Orion Oil revend une partie de la production pétrolière de la SNPC aux grandes majors énergétiques exploitantes comme Shell. Au passage, elle empoche une marge s’établissant entre 0,77 % et 8,62 % selon les cas. Mais pour quelle plus-value opérationnelle ? Les enquêteurs ont des doutes sur l’utilité concrète d’Orion : leur analyse du système de facturation révèle qu’il n’y a aucun décalage dans le temps entre les ventes de la SNPC à Orion et celles de cette dernière à ses propres clients, en 2013, 2014 et 2015. Comme si les activités de l’une et de l’autre se confondaient.

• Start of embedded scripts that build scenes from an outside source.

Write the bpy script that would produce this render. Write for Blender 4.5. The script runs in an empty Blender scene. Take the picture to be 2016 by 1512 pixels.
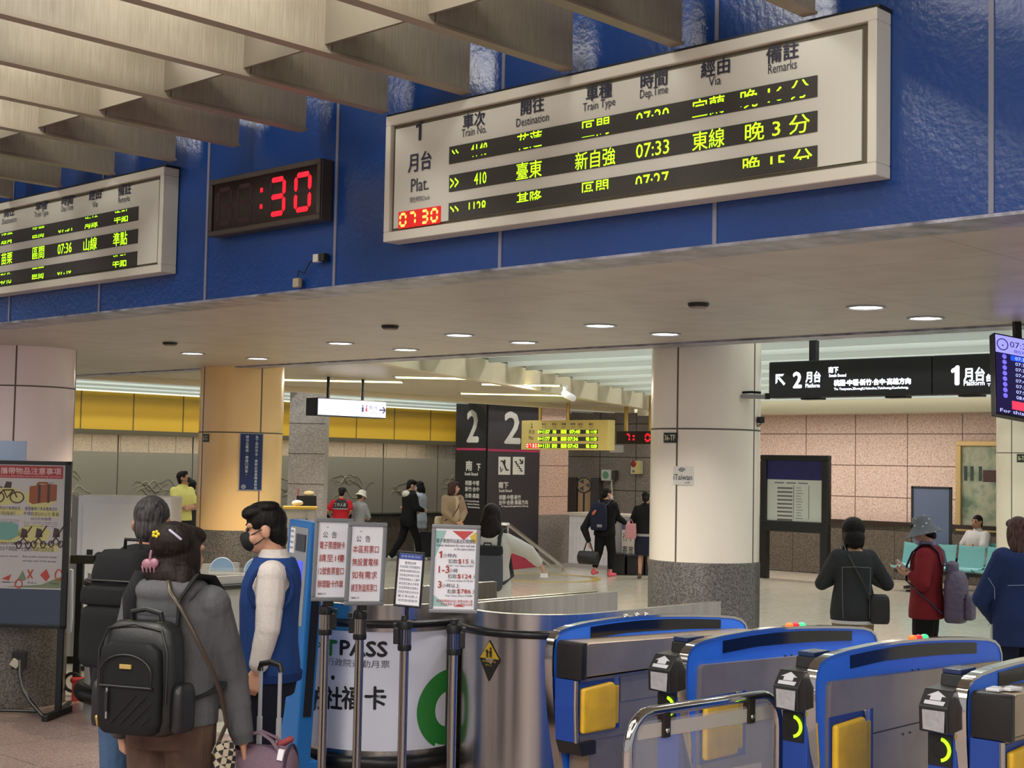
import bpy, bmesh, math, random
from mathutils import Vector, Matrix, Euler
random.seed(7)
SC = bpy.context.scene
COL = SC.collection
R = math.radians

# ------------------------------------------------------------------ camera
# world: X runs at right angles to the blue fascia, Y along it, Z up; the camera stands at the origin at CAM_H
FPX, PITCH, ROLL, YAW, CAM_H = 2850.04, R(3.17736), R(1.11282), R(46.58709), 2.0
_r0 = Matrix(((1, 0, 0), (0, 0, -1), (0, 1, 0)))
_rx = Matrix(((1, 0, 0), (0, math.cos(PITCH), math.sin(PITCH)), (0, -math.sin(PITCH), math.cos(PITCH))))
_rz = Matrix(((math.cos(ROLL), -math.sin(ROLL), 0), (math.sin(ROLL), math.cos(ROLL), 0), (0, 0, 1)))
_yaw = Matrix(((math.cos(YAW), math.sin(YAW), 0), (-math.sin(YAW), math.cos(YAW), 0), (0, 0, 1)))
CW = _rz @ _rx @ _r0 @ _yaw.transposed()          # world -> camera (x right, y down, z forward)
CT = CW.transposed()
cam_data = bpy.data.cameras.new('camera')
cam_data.sensor_width = 36.0
cam_data.lens = FPX / 2016 * 36.0
cam_data.clip_start, cam_data.clip_end = 0.05, 200
cam = bpy.data.objects.new('camera', cam_data)
COL.objects.link(cam)
_m = CT @ Matrix(((1, 0, 0), (0, -1, 0), (0, 0, -1)))
cam.matrix_world = Matrix.Translation((0, 0, CAM_H)) @ _m.to_4x4()
SC.camera = cam
HEAD = math.atan2(math.cos(YAW), math.sin(YAW))    # world angle of the viewing direction
FWD = Vector((math.cos(HEAD), math.sin(HEAD), 0))
RGT = Vector((math.sin(HEAD), -math.cos(HEAD), 0))
EYE = Vector((0, 0, CAM_H))

def ray(px, py): return CT @ Vector(((px - 1008) / FPX, (py - 756) / FPX, 1))
def at(px, py, d):
    v = ray(px, py); return EYE + v * (d / v.dot(FWD))
def onX(px, py, c):
    v = ray(px, py); return EYE + v * (c / v.x)
def onY(px, py, c):
    v = ray(px, py); return EYE + v * (c / v.y)
def onZ(px, py, c):
    v = ray(px, py); return EYE + v * ((c - CAM_H) / v.z)

# ------------------------------------------------------------------ view, world, large lights
SC.view_settings.view_transform = 'Standard'
SC.view_settings.look = 'None'
SC.view_settings.gamma = 1.0
SC.view_settings.use_curve_mapping = False
SC.view_settings.exposure = 0.20
W = bpy.data.worlds.new('world'); SC.world = W; W.use_nodes = True
W.node_tree.nodes['Background'].inputs[0].default_value = (0.80, 0.78, 0.80, 1)
W.node_tree.nodes['Background'].inputs[1].default_value = 0.55

def area(name, loc, sx, sy, power, color=(1, 1, 1), rot=(0, 0, 0), spread=180):
    l = bpy.data.lights.new(name, 'AREA'); l.shape = 'RECTANGLE'; l.size = sx; l.size_y = sy
    l.energy = power; l.color = color; l.spread = R(spread)
    o = bpy.data.objects.new(name, l); COL.objects.link(o); o.location = loc; o.rotation_euler = rot
    return o
WARM, COOL, NEUT = (1.0, 0.86, 0.70), (0.94, 0.98, 0.97), (1.0, 0.96, 0.90)
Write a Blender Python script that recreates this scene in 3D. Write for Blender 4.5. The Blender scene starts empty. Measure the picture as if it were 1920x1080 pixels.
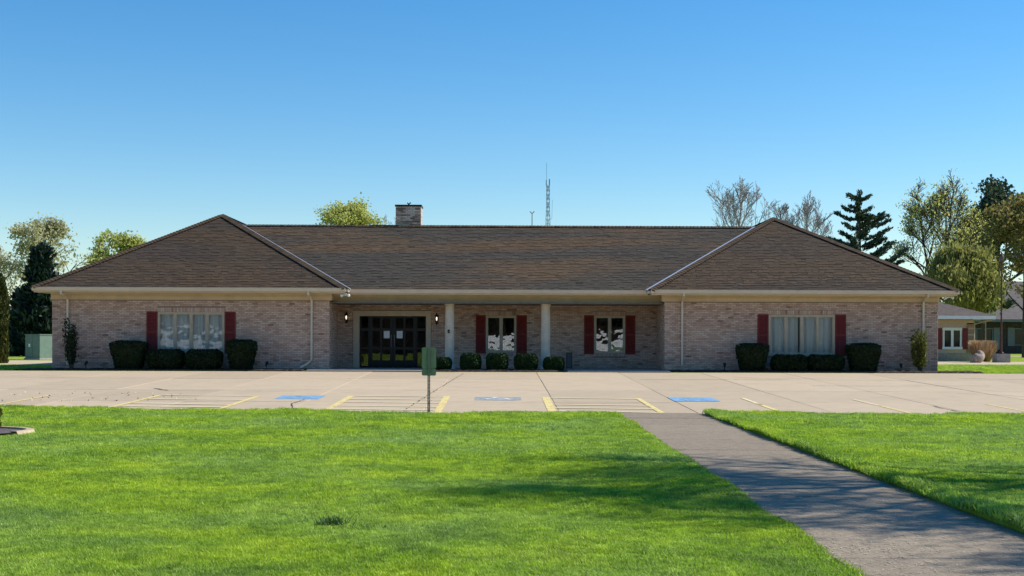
import bpy, math, random
import numpy as np
from mathutils import Matrix, Vector
R = math.radians
rnd = random.Random(7)
nrg = np.random.default_rng(11)
sc = bpy.context.scene
col = sc.collection

# ------------------------------------------------------------------ camera
cam_d = bpy.data.cameras.new('camera'); cam = bpy.data.objects.new('camera', cam_d); col.objects.link(cam)
cam_d.sensor_width = 36.0; cam_d.lens = 45.75; cam_d.shift_y = 0.0484
cam_d.clip_start = 0.1; cam_d.clip_end = 6000
cam.matrix_world = Matrix.Translation((0, 0, 1.65)) @ Matrix.Rotation(-R(.45), 4, 'Z') @ Matrix.Rotation(R(90), 4, 'X') @ Matrix.Rotation(.0032, 4, 'Z')
sc.camera = cam
# ------------------------------------------------------------------ light
SUN = Vector((1.12, .26, 1.0)).normalized()
world = bpy.data.worlds.new('World'); sc.world = world; world.use_nodes = True
wn = world.node_tree.nodes; wl = world.node_tree.links
bg = wn['Background']; sky = wn.new('ShaderNodeTexSky'); sky.sky_type = 'NISHITA'; sky.sun_disc = False
sky.sun_elevation = math.asin(SUN.z); sky.sun_rotation = math.atan2(SUN.x, SUN.y)
sky.air_density = 1.15; sky.dust_density = 0.0; sky.ozone_density = 5.0; sky.altitude = 100
hs = wn.new('ShaderNodeHueSaturation'); hs.inputs['Saturation'].default_value = 1.31
wl.new(sky.outputs[0], hs.inputs['Color']); wl.new(hs.outputs[0], bg.inputs[0]); bg.inputs[1].default_value = .104
sun_d = bpy.data.lights.new('sun', 'SUN'); sun_d.energy = 4.5; sun_d.angle = R(.53); sun_d.color = (1, .935, .83)
sun = bpy.data.objects.new('sun', sun_d); col.objects.link(sun)
sun.rotation_euler = SUN.to_track_quat('Z', 'Y').to_euler(); sun.location = (30, 10, 40)
sc.view_settings.view_transform = 'Standard'; sc.view_settings.look = 'None'
sc.view_settings.exposure = .50; sc.view_settings.gamma = 1.0
sc.render.engine = 'CYCLES'
sc.cycles.max_bounces = 8; sc.cycles.transparent_max_bounces = 12

# ------------------------------------------------------------------ materials
def nodes(name):
    m = bpy.data.materials.new(name); m.use_nodes = True
    nt = m.node_tree; b = nt.nodes['Principled BSDF']; b.inputs['Specular IOR Level'].default_value = .3
    return m, nt.nodes, nt.links, b
def mixc(n, l, fac, a, b, mode='MIX'):
    x = n.new('ShaderNodeMix'); x.data_type = 'RGBA'; x.blend_type = mode
    for sock, val in ((x.inputs['Factor'], fac), (x.inputs['A'], a), (x.inputs['B'], b)):
        if hasattr(val, 'is_output'): l.new(val, sock)
        elif isinstance(val, (int, float)): sock.default_value = val
        else: sock.default_value = (*val[:3], 1)
    return x.outputs['Result']
def ramp(n, l, src, stops, interp='LINEAR'):
    r = n.new('ShaderNodeValToRGB'); r.color_ramp.interpolation = interp
    e = r.color_ramp.elements
    while len(e) < len(stops): e.new(.5)
    for k, (p, c) in zip(e, stops): k.position = p; k.color = (*c, 1) if len(c) == 3 else c
    l.new(src, r.inputs[0]); return r.outputs[0]
def noise(n, l, scale, detail=4, rough=.55, vec=None, stretch=None):
    t = n.new('ShaderNodeTexNoise'); t.inputs['Scale'].default_value = scale
    t.inputs['Detail'].default_value = detail; t.inputs['Roughness'].default_value = rough
    if vec is None:
        g = n.new('ShaderNodeNewGeometry'); vec = g.outputs['Position']
    if stretch:
        mp = n.new('ShaderNodeMapping'); mp.inputs['Scale'].default_value = stretch; l.new(vec, mp.inputs[0]); vec = mp.outputs[0]
    l.new(vec, t.inputs[0]); return t.outputs['Fac']
def bump(n, l, b, h, strength=.3, dist=.01):
    k = n.new('ShaderNodeBump'); k.inputs['Strength'].default_value = strength; k.inputs['Distance'].default_value = dist
    l.new(h, k.inputs['Height']); l.new(k.outputs[0], b.inputs['Normal'])
def G3(v): return (v, v, v)
def simple(name, c, rough=.6, var=.12, scale=6, metal=0, bumpy=0):
    m, n, l, b = nodes(name)
    f = noise(n, l, scale)
    d = tuple(x * (1 - var * 2) for x in c); e = tuple(min(1, x * (1 + var * 2)) for x in c)
    l.new(ramp(n, l, f, [(.25, d), (.75, e)]), b.inputs['Base Color'])
    b.inputs['Roughness'].default_value = rough; b.inputs['Metallic'].default_value = metal
    if bumpy: bump(n, l, b, noise(n, l, scale * 8), bumpy, .01)
    return m
def tinted(name, stops, rough=.85, src='attr', blotch=None, bumpscale=90, bstr=.25):
    m, n, l, b = nodes(name)
    if src == 'attr':
        a = n.new('ShaderNodeAttribute'); a.attribute_name = 'tint'; f = a.outputs['Fac']
    else:
        a = n.new('ShaderNodeObjectInfo'); mr_ = n.new('ShaderNodeMapRange'); l.new(a.outputs['Random'], mr_.inputs[0])
        mr_.inputs[3].default_value = .30; mr_.inputs[4].default_value = .76; f = mr_.outputs[0]
    c = ramp(n, l, f, stops)
    c = mixc(n, l, .55, c, ramp(n, l, noise(n, l, bumpscale * .5, 3), [(.3, G3(.55)), (.7, G3(1.35))]), 'MULTIPLY')
    if blotch:
        c = mixc(n, l, ramp(n, l, noise(n, l, blotch[0], 3, .5, stretch=blotch[2]), [(.42, G3(0)), (.58, G3(1))]), c, mixc(n, l, 1.0, c, blotch[1], 'MULTIPLY'))
    l.new(c, b.inputs['Base Color']); b.inputs['Roughness'].default_value = rough
    bump(n, l, b, noise(n, l, bumpscale, 3), bstr, .006)
    return m
BR = [(0, (.17, .11, .085)), (.14, (.27, .17, .13)), (.3, (.44, .285, .215)), (.55, (.55, .385, .30)), (.8, (.64, .485, .39)), (1, (.71, .57, .47))]
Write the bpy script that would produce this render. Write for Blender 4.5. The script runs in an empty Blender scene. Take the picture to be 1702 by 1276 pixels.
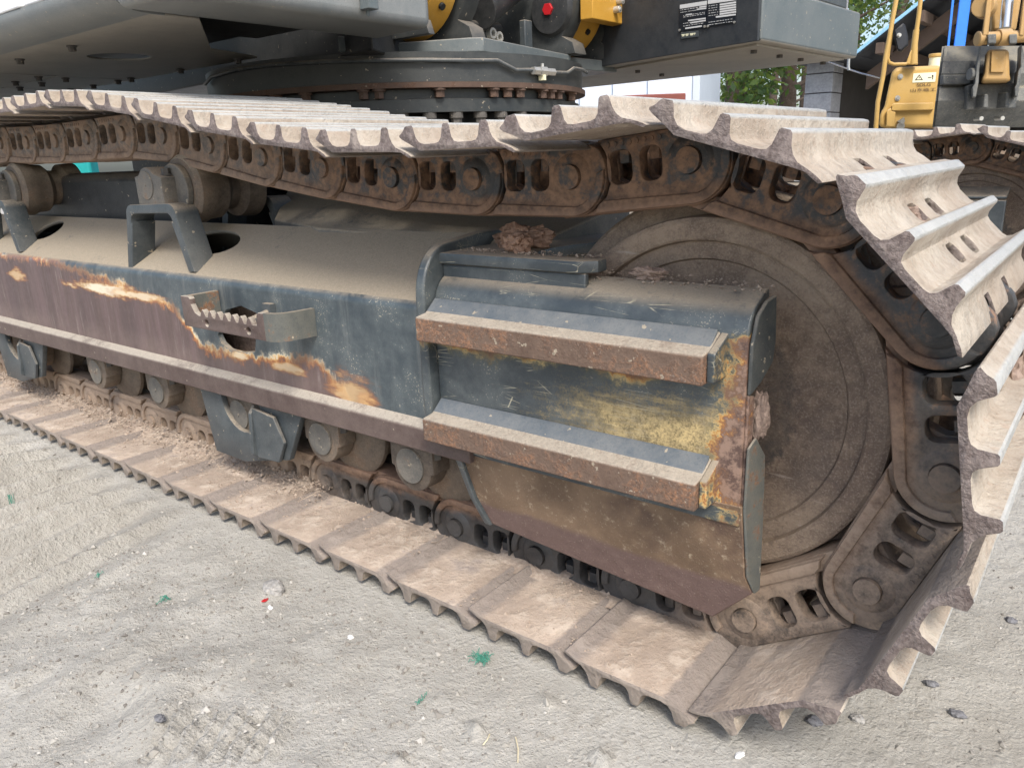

Le Service d’enquêtes judiciaires des finances en tire une conclusion limpide dans un rapport de synthèse du 27 septembre 2019 : l’activité d’Orion se résume dans ces cas à un «jeu de facturation» sans «justification économique». L’entreprise de Lucien Ebata gagne aussi beaucoup d’argent lorsqu’elle revend des produits raffinés à la SNPC, appliquant des marges énormes, de 35 % à 61 % selon les cas. «Une surfacturation aux dépens de l’entreprise d’Etat», concluent les douaniers.

Prélever une dîme

En résumé, Orion est soupçonnée d’être une société écran permettant de prélever une dîme sur le commerce bien réel du pétrole congolais et de la redistribuer, sous différentes formes, aux dirigeants et notables du Congo. Une sorte de caisse noire dans laquelle les officiels puisent à loisir, même pour des dépenses courantes – paiements de chauffeurs, visas de quelques centaines d’euros…

Contacté par Libération, Lucien Ebata a répondu par la voix de son avocat, Me Antoine Vey : «M. Ebata dément fermement l’existence de quelconque “rétrocommission”. Il s’agit d’une thèse qui a été artificiellement alimentée à partir de notes manuscrites prises par un ex-salarié du groupe de M. Ebata, et qui, curieusement, a depuis lors rejoint une entreprise concurrente.» Il fait ici référence à Ted T., le directeur financier d’Orion qui a quitté l’entreprise à l’été 2021. Sollicité, ce dernier n’a pas répondu. Egalement contactée, la présidence du Congo n’a pas souhaité réagir.

(1) Le Service national de douanes judiciaires (SNDJ) est devenu en 2019 le Service d’enquêtes judiciaires des finances (SEJF).